Sunday, November 16, 2008

Lemon Cupcakes & Chocolate Raspberry Cupcakes

A friend asked me recently to make some cupcakes for her to take to work. I, of course, said yes, and set about deciding what to make. I was also a little strapped for time, so I made a big decision- I would use cake mixes, and just jazz them up. I know what your thinking… ‘Really? A Cake mix? What kind of cook would not make it from scratch…’

I know, I know, but really- they are so good, and easy, and it’s all about the frosting anyway, right?

I decided on a Chocolate Raspberry, and a Lemon Cupcake.

For the Chocolate Raspberry, I took a milk chocolate cake mix and made it to the specifications, however I added some raspberry puree (thawed frozen raspberries, pureed and strained) in place of half the water. This added a subtle raspberry flavor to the chocolate cake.
I decided to do two frostings- first, I made a chocolate frosting by adding melted chocolate to softened butter, and powdered sugar to taste. For the raspberry Buttercream, I added raspberry puree, a little red food color, butter and powdered sugar to taste. I piped the chocolate frosting on first, followed by a rosette of raspberry frosting. Damn Tasty.
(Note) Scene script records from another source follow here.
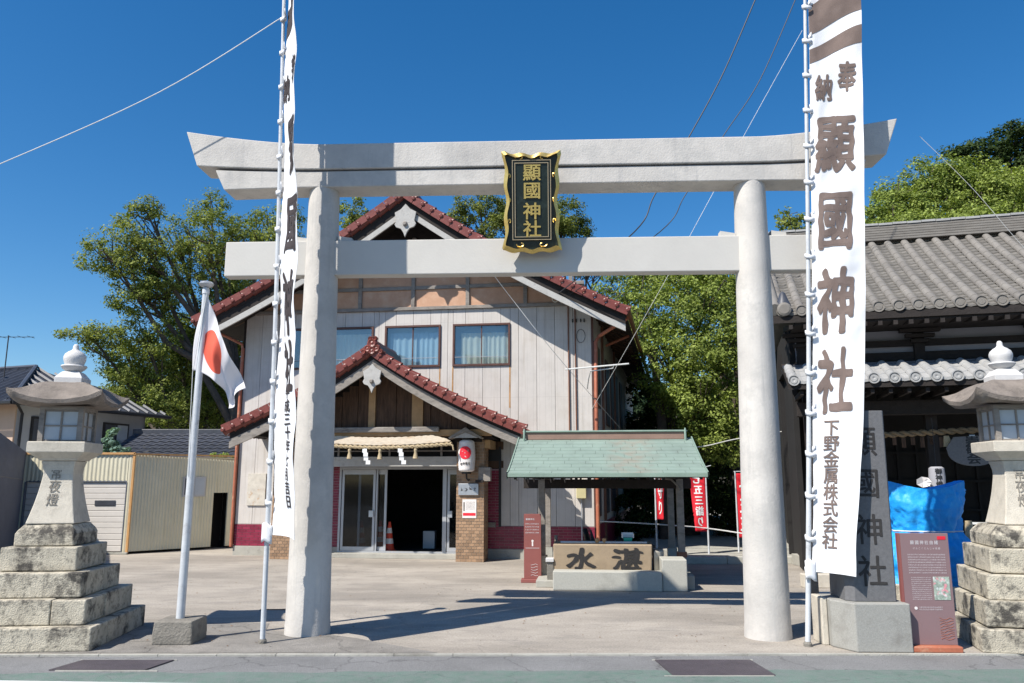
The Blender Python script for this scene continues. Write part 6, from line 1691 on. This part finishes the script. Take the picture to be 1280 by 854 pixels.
for j in range(21):
    x = -7.3+j*0.38; t = min(1, (x-x0h)/hh, (x1h-x)/hh)
    mb.add([(x, y0h, 3.91), (x+0.09, y0h, 3.91), (x+0.09, y0h+hh*t, 3.91+zr*t), (x, y0h+hh*t, 3.91+zr*t), (x+0.045, y0h, 3.97), (x+0.045, y0h+hh*t, 3.97+zr*t)], [(0,4,5,3), (4,1,2,5)])
tag(mb.build('roof_tiling', M['dark_tile'], HS), kind='stuff')
tube('hip_ridge', M['dark_tile'], HS, [(0.55, -0.55, 3.94), (-2.32, 2.32, 5.36), (-4.63, 2.32, 5.36)], 0.07, 6)
tube('gutter', M['black'], HS, [(0.6, -0.6, 3.84), (0.6, 5.2, 3.84)], 0.06, 6)
tube('gutter', M['black'], HS, [(-7.5, -0.6, 3.84), (0.6, -0.6, 3.84)], 0.06, 6)
AT = thing('roof_aerial', 'thin television aerial above the house roof at far left', 'aerial', (-15.75, 24.0, 4.9), 0)
tube('mast', M['cable'], AT, [(0, 0, -0.2), (0, 0, 1.3)], 0.018, 5)
tube('boom', M['cable'], AT, [(-0.3, 0, 1.25), (0.8, 0, 1.25)], 0.010, 5)
for k in range(4): tube('element', M['cable'], AT, [(-0.2+0.3*k, -0.2, 1.25), (-0.2+0.3*k, 0.2, 1.25)], 0.006, 4)

# ================================================================ wires
def wire(name, label, pts, r, m, cat='cable'):
    pts = [Vector(p) for p in pts]; out = []
    for i in range(len(pts)-1):
        p0 = pts[max(i-1, 0)]; p1 = pts[i]; p2 = pts[i+1]; p3 = pts[min(i+2, len(pts)-1)]
        for q in range(8):
            t = q/8; out.append(0.5*((2*p1)+(-p0+p2)*t+(2*p0-5*p1+4*p2-p3)*t*t+(-p0+3*p1-3*p2+p3)*t**3))
    out.append(pts[-1])
    o = tube(name, m, None, out, r, 5); tag(o, label, cat); return o
wire('guy_wire', 'pale guy wire running from the left banner pole down to the left', [(-2.86, 8.9, 7.46), (-4.37, 9.0, 6.5), (-6.25, 9.0, 5.55), (-8.08, 9.0, 4.73), (-11.5, 9.0, 3.1)], 0.006, M['rope_white'])
wire('power_cable', 'left one of the two dark power cables rising from the hall gable', [(0.98, 17.2, 5.85), (2.45, 15, 6.64), (2.89, 15, 7.43), (3.69, 15, 8.78), (4.41, 15, 10.11), (5.23, 15, 11.94)], 0.013, M['cable'])
wire('power_cable', 'right one of the two dark power cables rising from the hall gable', [(1.2, 17.2, 5.8), (2.96, 15, 6.64), (3.51, 15, 7.43), (4.35, 15, 8.72), (5.15, 15, 9.93), (6.08, 15, 11.94)], 0.010, M['cable'])
wire('stay_wire', 'thin pale stay wire falling steeply to the right corner of the hall', [(1.82, 17.9, 3.32), (3.13, 15.0, 5.8), (4.75, 15, 8.69), (6.1, 15, 11.05)], 0.005, M['rope_white'])
wire('stay_wire', 'thin pale wire crossing the front of the hall down to its side', [(-0.4, 15, 5.8), (0.0, 15.2, 5.31), (0.93, 15.6, 4.2), (2.62, 19, 2.99)], 0.005, M['rope_white'])
wire('stay_wire', 'thin white wire dropping past the right end of the shrine hall roof', [(5.29, 9.5, 6.14), (5.9, 9.5, 5.43), (6.47, 9.5, 4.64), (7.5, 9.5, 3.31)], 0.003, M['rope_white'])
wire('barrier_rope', 'low white rope barrier strung behind the water pavilion', [(1.89, 17.2, 0.87), (2.75, 17.2, 0.83), (4.4, 17.84, 0.68), (5.74, 17.0, 0.49)], 0.014, M['rope_white'], 'rope')
wire('rope_line', 'pale line strung through the trees right of the pavilion roof', [(3.9, 19, 2.50), (4.64, 19, 2.55), (5.52, 19, 2.74), (7.5, 19.0, 3.05)], 0.012, M['rope_white'])
MB().prism([(0, 0), (1.25, 0), (1.25, 0.5), (0, 0.5)], 0, 0.05).build('white_panel', M['frosted'], thing('garden_panel', 'pale white panel in the shade beyond the right side of the hall', 'panel', (3.15, 26.5, 2.6), 0))

# ================================================================ trees
def leaves(parent, name, m, ells, density, leaf, rr, squash=1.0, clump=0.42, inner=0.25, stuff=True):
    rg = np.random.default_rng(rr)
    P, Nn, S = [], [], []
    for (cx, cy, cz, rx, ry, rz) in ells:
        area = (rx*ry+ry*rz+rx*rz)
        nc = max(6, int(area*density))
        d = rg.normal(size=(nc, 3)); d /= np.linalg.norm(d, axis=1)[:, None]
        rad = np.where(rg.random(nc) < inner, rg.random(nc)*0.7, 0.72+0.34*rg.random(nc))
        cc = d*rad[:, None]*np.array([rx, ry, rz])+np.array([cx, cy, cz])
        cr = clump*(0.6+0.7*rg.random(nc))
        k = 85
        q = rg.normal(size=(nc, k, 3)); q /= np.linalg.norm(q, axis=2)[:, :, None]
        q *= (rg.random((nc, k, 1))**0.45)
        q[:, :, 2] *= 0.62
        pts = cc[:, None, :]+q*cr[:, None, None]
        nn = q*0.9+d[:, None, :]*0.35+np.array([0, 0, 0.55])+rg.normal(size=(nc, k, 3))*0.45
        P.append(pts.reshape(-1, 3)); Nn.append(nn.reshape(-1, 3))
    P = np.concatenate(P); Nn = np.concatenate(Nn); Nn /= np.linalg.norm(Nn, axis=1)[:, None]
    n = len(P)
    t = np.cross(Nn, rg.normal(size=(n, 3))); t /= np.linalg.norm(t, axis=1)[:, None]
    b = np.cross(Nn, t)
    s = leaf*(0.5+1.05*rg.random(n)**1.5)[:, None]
    V = np.empty((n, 4, 3))
    V[:, 0] = P-t*s*0.55; V[:, 1] = P+b*s*0.30+Nn*s*0.05; V[:, 2] = P+t*s*0.55; V[:, 3] = P-b*s*0.30+Nn*s*0.05
    me = bpy.data.meshes.new(name)
    me.vertices.add(4*n); me.vertices.foreach_set('co', V.reshape(-1))
    me.loops.add(4*n); me.loops.foreach_set('vertex_index', np.arange(4*n, dtype=np.int32))
    me.polygons.add(n); me.polygons.foreach_set('loop_start', np.arange(0, 4*n, 4, dtype=np.int32))
    me.update(calc_edges=True); me.materials.append(m)
    o = link(name, me, parent)
    if stuff: tag(o, kind='stuff')
    return o
def tree(label, base, ells, m, density, leaf, seed, trunk_r=0.3, lean=(0, 0), fork=0.35, cat='tree', clump=0.42, inner=0.25, group=None, name='broadleaf_tree', top=None, twigs=True):
    t = thing(name, label, cat, base, 0, group)
    bx_, by_, bz_ = base
    L = [(x-bx_, y-by_, z-bz_, a, b, c) for x, y, z, a, b, c in ells]
    rr = random.Random(seed)
    zt = max(e[2] for e in L)*fork
    tx, ty = lean
    mb = MB(); n = 7
    path = [(tx*(i/n)**1.3+0.06*math.sin(i*1.7), ty*(i/n)+0.05*math.cos(i*1.3), zt*i/n) for i in range(n+1)]
    mb.tube(path, [trunk_r*(1.35-0.6*(i/n)) if i else trunk_r*1.6 for i in range(n+1)], 10)
    mb.build('trunk', M['bark'], t, smooth=True)
    br = MB(); top_ = Vector(path[-1])
    for k, e in enumerate(L):
        c = Vector(e[:3]); st = Vector(path[rr.randint(n-3, n)])
        mid = st.lerp(c, 0.5)+Vector((rr.uniform(-.3, .3), rr.uniform(-.3, .3), -0.12*(c-st).length*rr.random()))
        rad = trunk_r*0.42*min(1.0, 0.45+max(e[3:])*0.4)
        pts = [st, st.lerp(mid, 0.5)+Vector((0, 0, 0.1)), mid, mid.lerp(c, 0.6), c]
        br.tube(pts, [rad, rad*0.85, rad*0.65, rad*0.42, rad*0.22], 7)
        for q in range(7 if twigs else 3):
            d = Vector((rr.gauss(0, 1), rr.gauss(0, 1), rr.gauss(0.3, 0.8))).normalized()
            s0 = mid.lerp(c, rr.uniform(0.35, 1.0)); tip = c+Vector((d.x*e[3], d.y*e[4], d.z*e[5]))*0.92
            m2 = s0.lerp(tip, 0.5)+Vector((rr.uniform(-.12, .12), rr.uniform(-.12, .12), rr.uniform(-.15, .05)))
            br.tube([s0, m2, tip], [rad*0.30, rad*0.18, 0.012], 5)
    br.build('limbs', M['bark'], t, smooth=True)
    leaves(t, 'crown', m, L, density, leaf, seed, clump=clump, inner=inner)
    return t
LT = [(-13.8, 28.0, 11.8, 0.74, 0.67, 0.57), (-14.0, 28.0, 10.6, 1.19, 1.07, 0.91), (-14.9, 28.0, 9.9, 1.19, 1.07, 0.74), (-13.7, 29.0, 9.6, 1.77, 1.59, 1.12), (-14.0, 29.0, 8.6, 1.47, 1.32, 0.77), (-13.4, 30.0, 11.2, 0.67, 0.82, 0.91), (-12.2, 30.0, 12.5, 0.79, 0.71, 0.67), (-11.7, 29.0, 10.9, 1.00, 1.06, 1.18), (-11.3, 30.0, 10.2, 1.68, 1.51, 1.37), (-10.2, 30.0, 11.2, 1.22, 1.10, 1.22), (-9.8, 31.0, 12.2, 1.13, 1.02, 0.94), (-12.5, 31.0, 8.6, 1.73, 1.56, 1.26), (-10.7, 31.0, 8.3, 1.57, 1.42, 1.42)]
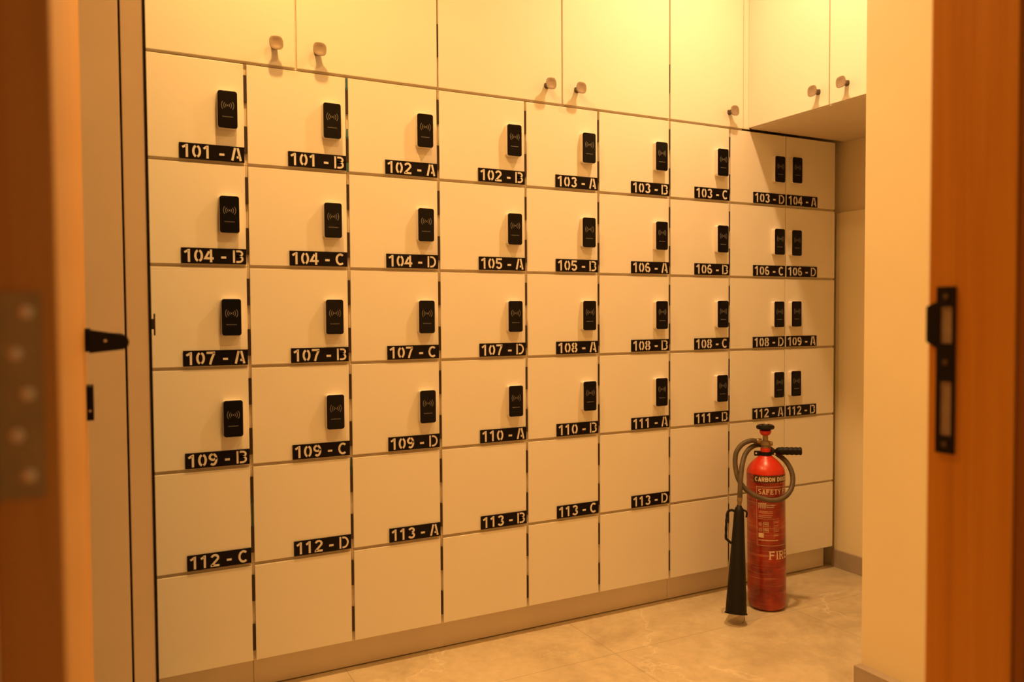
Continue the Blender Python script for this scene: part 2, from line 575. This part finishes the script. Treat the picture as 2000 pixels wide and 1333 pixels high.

Milk Chocolate Raspberry Cake with Chocolate & Raspberry Frostings

For the Lemon cupcakes, I took a vanilla cake mix, and substituted some fresh lemon juice and some lemon oil, for half the water. I also added 2 tablespoons of fresh lemon zest to the batter. The cake tasted zesty and lemony, but not overpowering- just a hint of lemon to compliment the frosting.

The frosting I made with equal parts Butter & Cream Cheese then added powdered sugar, lemon and lime zest, and lemon oil- as well as some limoncello liquor that I had in the freezer. I made it completely by taste. It was really good, if I do say so myself!

Lemon Vanilla Cake with Lemon Cream Cheese

The finishing touch was to make some candied lemon zest.
Simply strip the zest from the fruit- using either a peeler and then cutting them into thin fine strips, or use a citrus zester-, which peels it off in thin strips. Place the strips in a bowl and cover with boiling water. Let it sit for 30 minutes then drain. Heat 2 cups sugar and 1-cup water in a small saucepan, cover and boil. When the sugar is dissolved, add the zest, reduce heat to medium low and cook, uncovered for 10 minutes. I pulled out the zest and placed them on a piece of parchment paper- discarding the syrup, and let cool. Wile they were still sticky, I dusted them with white sugar so they are sparkly.
As you can see from the pictures, they look pretty good!

Double Chocolate Pudding

I hate to admit it, but I often by those Jello Chocolate Pudding snacks from the supermarket, they are just too good- and only 100 calories.

I decided to make some pudding myself- not the 100-calorie kind, but something to have when the chocolate craving kicks in- (which is often!).
I have a recipe that I found in Food and Wine Magazine, and it seemed to fit the bill, easy, chocolaty and rich. Perfect!! The chilled and finished pudding was really good, but not what I was originally intending. It was much more dense and fudgy, than light and silky- more like a super rich chocolate mousse. It was great- but I am going to try and find a recipe that is lighter, so it can be more of a snack, as opposed to a dessert, but I will be making this one again for sure!

Monday, November 10, 2008

Smoky Tomato Soup

Sometimes there is nothing better than a bowl of hot soup. As the weather gets cooler, it is the first thing on my mind to cook- they are relatively simple, full of flavor, they warm the kitchen and my stomach, and they are an easy meal to have around as they take only minutes to reheat, and often taste better the next day. So, I found a recipe in Food and Wine magazine that intrigued me, firstly, because believe it or not, I have never made tomato soup and secondly, it calls for smoked pimenton, which is an ingredient that I have never used.

The recipe is basic; onion, garlic, tomatoes, water and the pimenton, finished with a touch of cream. It sounded too easy!

I am often wary of making sauce or salsas with fresh tomatoes that have not been roasted before hand, so that was a modification that I made. I cut the tomatoes in half, drizzled with olive oil and black pepper and set them in a 350 degree oven for around one and a half hours. I did not want the moisture sucked out of them, just roasted enough to concentrate their flavor so my soup wasn’t lacking in depth.

The Roasted Tomatoes

A quick sauté of onions and garlic (I added 4 extra cloves!!) then add the pimenton- and this is where the soup comes alive. It adds such richness and depth of flavor, that I can’t believe I have not discovered it sooner. It amps up the tomato taste and has an underlying smokiness that is subtle and yet unmistakable at the same time. You then add the tomatoes, thyme, bay leaf and a little water and let it simmer for about 15 minutes. Blend, puree, add a little cream to cut the acid, and voila- a soup that warms the soul!!